=== Scene script records ===

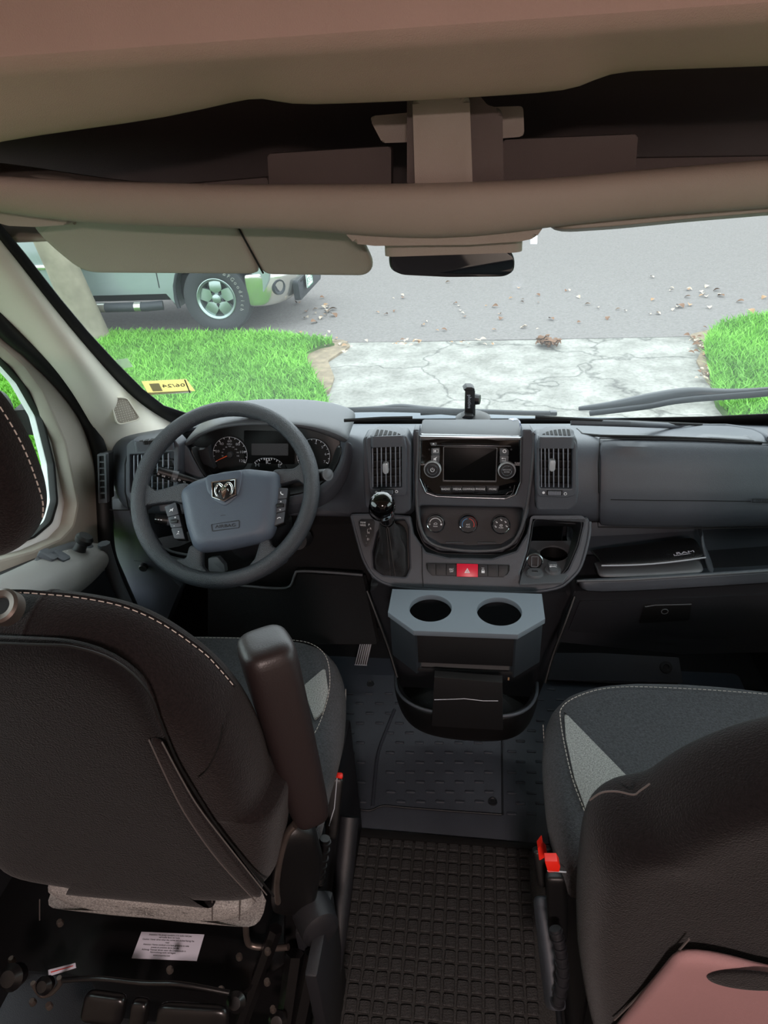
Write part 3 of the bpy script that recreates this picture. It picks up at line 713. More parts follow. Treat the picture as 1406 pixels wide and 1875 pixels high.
# outside mirror
om = thing('side_mirror', 'white and black outside mirror of the driver door', 'mirror', (-1.12, 1.2, 1.0))
mp_ = [PX(x, y, -1.12) for x, y in ((-60, 700), (-30, 700), (10, 725), (28, 765), (35, 800), (30, 880), (-60, 900))]
mf = Fr(PX(0, 800, -1.12), (1, .35, 0), (0, 0, 1))
pillow('housing', mf, rpoly(mf.uvs([(-90, 712), (5, 715), (22, 740), (32, 800), (30, 870), (-90, 880)]), .02), .06, 'seal_rubber', om, sub=1)
pillow('cover', mf, rpoly(mf.uvs([(-90, 730), (-5, 730), (12, 750), (20, 800), (18, 860), (-90, 868)]), .02), .05, 'body_white', om, d=.03, sub=1)
am = Fr(PX(70, 780, -1.02), (1, .1, 0), (0, 0, 1))
prism('arm', am, rpoly(am.uvs([(20, 752), (82, 748), (90, 770), (92, 805), (62, 797), (45, 795), (35, 815), (22, 800)]), .006), -.05, 0, 'seal_rubber', om, .006)
prism('arm_lower', am, rpoly(am.uvs([(55, 873), (102, 873), (102, 925), (75, 930), (60, 925)]), .006), -.05, 0, 'dash_dark', om, .006)

# ======================= OVERHEAD SHELF, VISORS, MIRROR =======================
def L(pts, Y): return [PY(x, y, Y) for x, y in pts]
XS = [-950, -600, -260, -120, 0, 150, 300, 430, 480, 530, 620, 740, 860, 1000, 1060, 1110, 1200, 1300, 1406, 1520, 1650, 1950, 2350, 2700]
def e0(x): return 112 - 100 * x / 1400
def interp(tab, x):
    if x <= tab[0][0]: a, b = tab[0], tab[1]
    elif x >= tab[-1][0]: a, b = tab[-2], tab[-1]
    else:
        for a, b in zip(tab, tab[1:]):
            if a[0] <= x <= b[0]: break
    return a[1] + (b[1] - a[1]) * (x - a[0]) / (b[0] - a[0])
facia = [[PY(x, e0(x), .80) + V((0, 0, .30)) for x in XS], [PY(x, e0(x), .80) + V((0, 0, .05)) for x in XS], [PY(x, e0(x) - 5, .80) for x in XS]]
f1 = [(-260, 290), (0, 232), (150, 210), (300, 190), (430, 158), (480, 150), (530, 166), (740, 158), (1000, 142), (1060, 134), (1110, 104), (1250, 97), (1406, 92), (2700, 20)]
beam = [[PY(x, e0(x) + 3, .812) for x in XS], [PY(x, e0(x) + .45 * (interp(f1, x) - e0(x)), .85) for x in XS], [PY(x, interp(f1, x) - 3, .90) for x in XS], [PY(x, interp(f1, x) + 12, .94) for x in XS]]
back = [[PY(x, interp(f1, x) + 12, .94) for x in XS], [V((PY(x, 200, 1.1).x, 1.12, 1.660)) for x in XS], [V((PY(x, 220, 1.3).x, 1.32, 1.610)) for x in XS], [V((PY(x, 240, 1.42).x, 1.44, 1.54)) for x in XS], [V((PY(x, 240, 1.45).x, 1.47, 1.44)) for x in XS]]
structure(grid('headliner', facia + beam, 'headliner', None, .012, 1), 'taupe fabric headliner above the overhead shelf')
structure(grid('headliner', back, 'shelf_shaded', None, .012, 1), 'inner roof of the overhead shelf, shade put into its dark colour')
sh = thing('overhead_shelf', 'taupe moulded overhead storage shelf spanning above the windscreen', 'shelf', (0, 1.05, 1.46))
lipT = [(-260, 318), (-120, 328), (0, 336), (150, 345), (400, 352), (740, 351), (900, 348), (1000, 342), (1250, 320), (1406, 308), (1650, 288)]
lipB = [(-260, 345), (-120, 362), (0, 382), (60, 396), (130, 402), (400, 411), (560, 414), (640, 422), (700, 430), (860, 428), (985, 412), (1060, 402), (1200, 388), (1406, 372), (1650, 352)]
rows = [[PY(x, interp(lipT, x), 1.0) + V((0, .16, -.055)) for x in XS], [PY(x, interp(lipT, x) + 2, 1.0) + V((0, .02, .002)) for x in XS], [PY(x, interp(lipT, x), .992) for x in XS], [PY(x, interp(lipT, x) + 8, .985) for x in XS],
        [PY(x, .5 * (interp(lipT, x) + interp(lipB, x)), .985) for x in XS], [PY(x, interp(lipB, x) - 7, .988) for x in XS], [PY(x, interp(lipB, x), .998) for x in XS], [PY(x, interp(lipB, x), 1.0) + V((0, .10, .015)) for x in XS], [PY(x, interp(lipB, x), 1.0) + V((0, .26, .03)) for x in XS]]
grid('lip', rows, 'shelf_plastic', sh, .01, 1)
fl = [[V((PY(x, 345, 1.0).x * (1), 1.14, 1.452)) for x in XS], [V((PY(x, 345, 1.0).x, 1.47, 1.445)) for x in XS]]
grid('shelf_floor', fl, 'shelf_plastic', sh, .01, 0)
# central pillar with flanges
cf_ = face_frame(835, 255, 1.045)
pil = rpoly(cf_.uvs([(745, 352), (745, 180), (752, 166), (775, 158), (850, 156), (868, 162), (892, 192), (920, 200), (922, 350)]), .012)
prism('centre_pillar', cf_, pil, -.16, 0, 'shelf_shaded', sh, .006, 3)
prism('pillar_face', cf_, rpoly(cf_.uvs([(762, 352), (757, 182), (770, 170), (848, 168), (860, 180), (866, 350)]), .012), -.01, .018, 'shelf_plastic', sh, .012, 3)
prism('pillar_flange', face_frame(930, 225, 1.10), rpoly(face_frame(930, 225, 1.10).uvs([(880, 197), (958, 194), (960, 250), (885, 256)]), .006), -.02, 0, 'shelf_plastic', sh, .003)
prism('pillar_flange', face_frame(700, 225, 1.10), rpoly(face_frame(700, 225, 1.10).uvs([(674, 213), (760, 205), (760, 260), (700, 262)]), .006), -.02, 0, 'shelf_plastic', sh, .003)
for nm, pl, Y in (('divider_panel', [(489, 282), (716, 268), (716, 355), (494, 358)], 1.13), ('divider_panel', [(920, 256), (1168, 246), (1162, 335), (920, 352)], 1.12), ('side_panel', [(335, 338), (490, 325), (494, 358), (336, 360)], 1.17), ('side_panel', [(1160, 290), (1500, 285), (1500, 325), (1160, 340)], 1.18)):
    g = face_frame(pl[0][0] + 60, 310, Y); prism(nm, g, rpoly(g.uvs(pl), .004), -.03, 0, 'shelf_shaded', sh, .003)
g = face_frame(90, 330, 1.2); pillow('rounded_pocket', g, rpoly(g.uvs([(-20, 345), (20, 322), (80, 316), (130, 322), (175, 345), (175, 360), (-20, 360)]), .01), .03, 'shelf_plastic', sh)
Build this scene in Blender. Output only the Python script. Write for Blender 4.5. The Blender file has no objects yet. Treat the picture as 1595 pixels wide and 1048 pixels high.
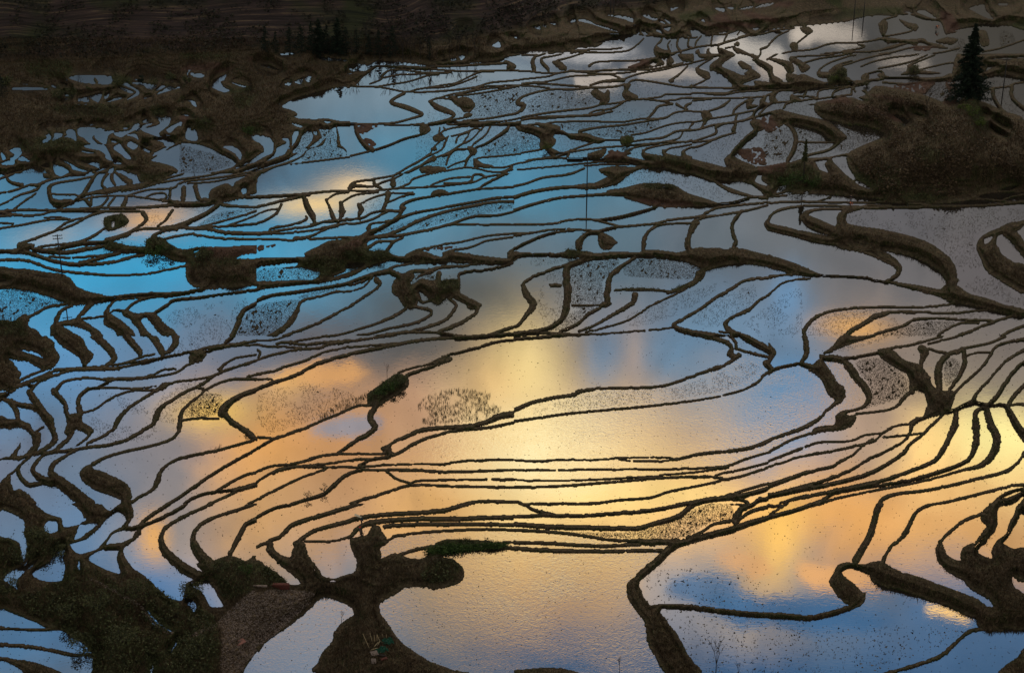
import bpy, bmesh, math, random
import numpy as np
from mathutils import Vector, Matrix
random.seed(7); RNG = np.random.default_rng(11)
S = bpy.context.scene
# ------------------------------------------------------------------ camera
F = 2976.0; PW, PH = 1595.0, 1048.0; PITCH = math.radians(28.0); CAMZ = 150.0
cam_d = bpy.data.cameras.new('camera'); cam = bpy.data.objects.new('camera', cam_d)
S.collection.objects.link(cam)
cam.location = (0, 0, CAMZ); cam.rotation_euler = (math.pi/2 - PITCH, 0, 0)
cam_d.sensor_width = 36.0; cam_d.lens = 36.0*F/PW; cam_d.clip_start = 1.0; cam_d.clip_end = 20000.0
S.camera = cam
S.view_settings.view_transform = 'Standard'; S.view_settings.look = 'None'
S.view_settings.exposure = 0.0; S.view_settings.gamma = 1.0
cP, sP = math.cos(PITCH), math.sin(PITCH)

def ray(px, py):
    """direction (not normalised) through photo pixel"""
    a = (np.asarray(px, dtype=np.float64)-PW/2)/F; b = (PH/2-np.asarray(py, dtype=np.float64))/F
    return a, cP + b*sP, -sP + b*cP
def world(px, py, z=0.0):
    dx, dy, dz = ray(px, py)
    t = (z-CAMZ)/dz
    return dx*t, dy*t, z + 0*t

# ------------------------------------------------------------------ world: evening sky with lit clouds
W = bpy.data.worlds.new('World'); S.world = W; W.use_nodes = True
nt = W.node_tree; nt.nodes.clear(); N = nt.nodes; LK = nt.links
def s2l(c):
    c = c/255.0
    return c/12.92 if c <= 0.04045 else ((c+0.055)/1.055)**2.4
SUN_EL, SUN_AZ = math.radians(14.0), math.radians(8.0)     # low sun beyond the valley, slightly right of the view
sky = N.new('ShaderNodeTexSky'); sky.sky_type = 'NISHITA'; sky.sun_disc = False
sky.sun_elevation = SUN_EL; sky.sun_rotation = SUN_AZ
bgn = N.new('ShaderNodeBackground'); outw = N.new('ShaderNodeOutputWorld')
def mth(op, a, b=None, c=None, clamp=False):
    n = N.new('ShaderNodeMath'); n.operation = op; n.use_clamp = clamp
    for i, v in enumerate((a, b, c)):
        if v is None: continue
        if isinstance(v, (int, float)): n.inputs[i].default_value = v
        else: LK.new(v, n.inputs[i])
    return n.outputs[0]
def mrange(v, a, b, c=0.0, d=1.0, smooth=True):
    n = N.new('ShaderNodeMapRange'); n.interpolation_type = 'SMOOTHSTEP' if smooth else 'LINEAR'
    LK.new(v, n.inputs['Value']); n.inputs['From Min'].default_value = a; n.inputs['From Max'].default_value = b
    n.inputs['To Min'].default_value = c; n.inputs['To Max'].default_value = d
    return n.outputs['Result']
def mix(f, a, b):
    n = N.new('ShaderNodeMix'); n.data_type = 'RGBA'
    if isinstance(f, (int, float)): n.inputs[0].default_value = f
    else: LK.new(f, n.inputs[0])
    for i, v in ((6, a), (7, b)):
        if isinstance(v, tuple): n.inputs[i].default_value = v
        else: LK.new(v, n.inputs[i])
    return n.outputs[2]
tc = N.new('ShaderNodeTexCoord'); sep = N.new('ShaderNodeSeparateXYZ'); LK.new(tc.outputs['Generated'], sep.inputs[0])
X, Y, Z_ = sep.outputs
az = mth('MULTIPLY', mth('ARCTAN2', X, Y), 180/math.pi)
el = mth('MULTIPLY', mth('ARCSINE', Z_), 180/math.pi)
def noise3(scale, detail, dist=0.0, sx=1.0, sz=1.0, off=0.0, rough=0.55):
    mp = N.new('ShaderNodeMapping'); mp.inputs['Scale'].default_value = (sx, 1.0, sz); mp.inputs['Location'].default_value = (off, off*.7, off*.3)
    LK.new(tc.outputs['Generated'], mp.inputs[0])
    n = N.new('ShaderNodeTexNoise'); n.inputs['Scale'].default_value = scale; n.inputs['Detail'].default_value = detail
    n.inputs['Distortion'].default_value = dist; n.inputs['Roughness'].default_value = rough
    LK.new(mp.outputs[0], n.inputs['Vector'])
    return n.outputs['Fac'], n.outputs['Color']
nf, ncol = noise3(9.0, 5.0, 0.6)
nf2, ncol2 = noise3(26.0, 9.0, 0.5, off=3.0, rough=.62)
sepn = N.new('ShaderNodeSeparateXYZ'); LK.new(ncol, sepn.inputs[0])
sepm = N.new('ShaderNodeSeparateXYZ'); LK.new(ncol2, sepm.inputs[0])
def warp(v, a, b, k1, k2):
    return mth('ADD', v, mth('ADD', mth('MULTIPLY', mth('SUBTRACT', a, 0.5), k1), mth('MULTIPLY', mth('SUBTRACT', b, 0.5), k2)))
azw = warp(az, sepn.outputs[0], sepm.outputs[0], 3.2, 3.0)
elw = warp(el, sepn.outputs[1], sepm.outputs[1], 2.3, 2.3)
# cloud colours over azimuth (13 stops, -18..18 deg) for nine elevations (18..38 deg)
GRID = """
46,52,58 46,52,58 50,56,62 60,68,76 85,95,105 105,118,128 118,130,138 104,112,118 92,98,103 80,81,82 72,71,68 62,60,56 54,52,49
62,72,82 66,78,88 74,86,96 88,102,114 116,134,146 118,136,148 112,126,138 88,96,104 94,100,108 86,89,92 80,79,79 72,70,67 64,62,58
88,142,172 84,118,142 80,96,112 78,90,102 92,124,144 90,140,164 92,142,168 92,126,146 98,108,118 98,101,104 97,96,98 92,90,89 84,82,81
84,152,188 86,158,196 86,160,198 90,160,196 94,150,180 92,130,152 94,110,120 98,118,130 104,114,122 106,110,114 106,105,107 104,100,100 104,100,98
100,142,178 104,146,184 108,134,160 108,116,130 98,98,102 92,93,92 140,122,104 138,136,138 108,134,156 112,134,156 138,124,114 128,118,108 128,118,108
106,114,130 108,122,140 132,128,132 216,164,112 196,150,110 190,152,122 255,222,168 222,188,146 176,158,140 112,146,178 170,146,126 250,210,148 255,220,156
96,116,138 98,122,148 138,132,130 200,160,118 188,150,116 222,176,122 255,221,158 250,212,145 238,192,136 228,178,124 226,172,116 212,166,116 200,158,114
84,116,146 86,118,150 96,128,164 138,132,130 124,132,142 150,134,114 190,152,112 196,160,118 150,144,142 150,138,126 96,108,124 78,102,130 74,98,126
92,98,106 92,98,106 88,98,112 96,112,132 108,120,136 88,100,116 80,96,116 64,88,114 62,88,118 60,88,120 60,88,118 60,86,116 58,84,112
"""
rows = [[tuple(int(q) for q in c.split(',')) for c in l.split()] for l in GRID.strip().splitlines()]
IOR_W = 2.9                                                   # water returns roughly a third of the sky light
def fres(e_):
    ci = math.sin(math.radians(e_)); g_ = math.sqrt(IOR_W**2-1+ci*ci)
    return .5*((g_-ci)/(g_+ci))**2*(1+((ci*(g_+ci)-1)/(ci*(g_-ci)+1))**2)
lift = mrange(el, 18, 38, 1.04/fres(18), 1.12/fres(38), smooth=False)
uf = mrange(azw, -18, 18, 0, 1, smooth=False)
prev = None
for i, r in enumerate(rows):
    cr = N.new('ShaderNodeValToRGB'); cr.color_ramp.interpolation = 'EASE'
    e = cr.color_ramp.elements
    while len(e) > 1: e.remove(e[-1])
    for k, c in enumerate(r):
        q = e[0] if k == 0 else e.new(k/12.0)
        q.position = k/12.0; q.color = (s2l(c[0]), s2l(c[1]), s2l(c[2]), 1)
    LK.new(uf, cr.inputs[0])
    if prev is None: prev = cr.outputs[0]
    else:
        e0 = 18+2.5*(i-1)
        prev = mix(mrange(elw, e0, e0+2.5), prev, cr.outputs[0])
def px_dir(x, y):
    dx, dy, dz = ray(x, y); L = math.sqrt(dx*dx+dy*dy+dz*dz)
    return math.degrees(math.atan2(dx, dy)), math.degrees(math.asin(-dz/L))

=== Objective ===
Leave the pictures out and print, exactly as written, every line from the one holding "sh, .006, 3)" down to the one holding "cP, sP = math.cos(PITCH), math.sin(PITCH)", both of those included.

=== Result of this exercise ===
prism('centre_pillar', cf_, pil, -.16, 0, 'shelf_shaded', sh, .006, 3)
prism('pillar_face', cf_, rpoly(cf_.uvs([(762, 352), (757, 182), (770, 170), (848, 168), (860, 180), (866, 350)]), .012), -.01, .018, 'shelf_plastic', sh, .012, 3)
prism('pillar_flange', face_frame(930, 225, 1.10), rpoly(face_frame(930, 225, 1.10).uvs([(880, 197), (958, 194), (960, 250), (885, 256)]), .006), -.02, 0, 'shelf_plastic', sh, .003)
prism('pillar_flange', face_frame(700, 225, 1.10), rpoly(face_frame(700, 225, 1.10).uvs([(674, 213), (760, 205), (760, 260), (700, 262)]), .006), -.02, 0, 'shelf_plastic', sh, .003)
for nm, pl, Y in (('divider_panel', [(489, 282), (716, 268), (716, 355), (494, 358)], 1.13), ('divider_panel', [(920, 256), (1168, 246), (1162, 335), (920, 352)], 1.12), ('side_panel', [(335, 338), (490, 325), (494, 358), (336, 360)], 1.17), ('side_panel', [(1160, 290), (1500, 285), (1500, 325), (1160, 340)], 1.18)):
    g = face_frame(pl[0][0] + 60, 310, Y); prism(nm, g, rpoly(g.uvs(pl), .004), -.03, 0, 'shelf_shaded', sh, .003)
g = face_frame(90, 330, 1.2); pillow('rounded_pocket', g, rpoly(g.uvs([(-20, 345), (20, 322), (80, 316), (130, 322), (175, 345), (175, 360), (-20, 360)]), .01), .03, 'shelf_plastic', sh)
Build this scene in Blender. Output only the Python script. Write for Blender 4.5. The Blender file has no objects yet. Treat the picture as 1595 pixels wide and 1048 pixels high.
import bpy, bmesh, math, random
import numpy as np
from mathutils import Vector, Matrix
random.seed(7); RNG = np.random.default_rng(11)
S = bpy.context.scene
# ------------------------------------------------------------------ camera
F = 2976.0; PW, PH = 1595.0, 1048.0; PITCH = math.radians(28.0); CAMZ = 150.0
cam_d = bpy.data.cameras.new('camera'); cam = bpy.data.objects.new('camera', cam_d)
S.collection.objects.link(cam)
cam.location = (0, 0, CAMZ); cam.rotation_euler = (math.pi/2 - PITCH, 0, 0)
cam_d.sensor_width = 36.0; cam_d.lens = 36.0*F/PW; cam_d.clip_start = 1.0; cam_d.clip_end = 20000.0
S.camera = cam
S.view_settings.view_transform = 'Standard'; S.view_settings.look = 'None'
S.view_settings.exposure = 0.0; S.view_settings.gamma = 1.0
cP, sP = math.cos(PITCH), math.sin(PITCH)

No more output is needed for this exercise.